On her first visit to Islamabad as a member of the Biden administration, Sherman said Afghanistan was at the top of her agenda during her meetings and underlined the need for a “strong prosperous democratic Pakistan.” She met Pakistani National Security Advisor Moeed Yusuf on Thursday after her arrival from New Delhi and held a meeting with Foreign Minister Shah Mahmood Qureshi on Friday.

Powerful Islamist factions in Pakistani politics are putting pressure on the government to extend recognition to the Taliban government in Afghanistan. Fazlur Rehman, head of the Islamic political party Jamiat Ulema-e-Islam (JUI), recently demanded that Islamabad officially recognise the theocratic Taliban government in Afghanistan.

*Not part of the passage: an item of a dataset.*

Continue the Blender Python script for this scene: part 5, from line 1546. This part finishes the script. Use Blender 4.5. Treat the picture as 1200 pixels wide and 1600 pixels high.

Rehman is one of Pakistan’s most powerful clerics, and also heads the country’s largest alliance of opposition parties, the Pakistan Democratic Movement. He has a massive following in Pakistan and wields considerable influence in the country’s religious and political circles. Out of 36,000 Pakistani Islamic religious seminaries, over 18,000 belong to the strict Deobandi school of thought, which emphasises adherence to Islamic law.

The Afghan Taliban, and Rehman, both follow Deobandi ideology, and Taliban officials and foot soldiers alike have studied in these seminaries, some of which are said to be under the control of JUI affiliates.

The US has condemned the suicide bomber attack on the Shia mosque saying it was an “enormous tragedy” and people of that country deserve better. “Obviously, any loss is an enormous tragedy, and our heart goes out to the families who lost loved ones,” White House Press Secretary Jen Psaki told reporters at her daily news conference. “We, of course, will continue to work in partnership with leaders in the region to work to get partners who stood by our side out of Afghanistan, who want to depart. That’s something that there’s ongoing work on, as we speak,” Psaki said.